Moonage Daydream

As I’ve mentioned before (in my post on January 17, 2020, for example), David Bowie was a regular guest on the record player in my parents’ home, after a brother discovered his music. We listened to his early stuff, and I saw him in concert in both Liverpool, UK and again about ten years later in Winnipeg, Canada. The Rise and Fall of Ziggy Stardust and the Spiders from Mars was and is a frequently-played favourite record.

As a kid seeing Bowie perform in Liverpool in 1973, I was amazed to see not only his trademark Japanese costumes and his band playing live but also to be among the massive pack of people congregated around the exterior of the Liverpool Empire Theatre before the show. (I was probably the youngest person there, and my parents were surely the oldest.) The fans’ clothes, hair and makeup were of an avant-garde style that I wouldn’t see on this side of the ocean until about ten years later when the Post-Punk/New Romantic/New Wave scene arrived here. I’m grateful my parents loved Bowie enough to go to his show, and that they took me along. It is an experience I remember, so clearly and fondly. 

The Liverpool Empire Theatre on a rainy day in August 2011.

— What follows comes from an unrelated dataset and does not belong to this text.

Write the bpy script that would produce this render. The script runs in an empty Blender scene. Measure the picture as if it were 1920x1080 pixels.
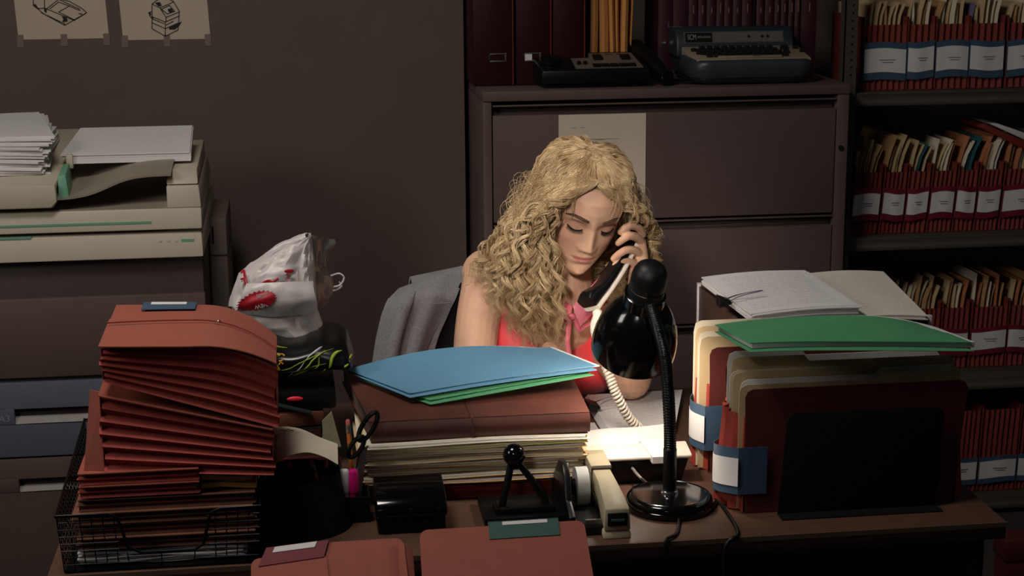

The guitar solo in “Moonage Daydream,” which some say represents the ending of the world, is one of my favourites; I think it’s one of the better rock guitar solos. But lead guitarist (the now late) Mick Ronson must have been off his game the night this song was captured in documentary filmmaker D. A. Pennebaker’s Ziggy Stardust and the Spiders from Mars: The Motion Picture as he barely seemed to get into the solo and instead seemed to rely on his echo pedal to do the work for him. The film was shot in London about a month after we had seen the same show. Despite the missed solo, it’s a terrific DVD.

Now you know a little about why this is my song of the day for today. Thanks for joining me here. I hope you enjoy the song.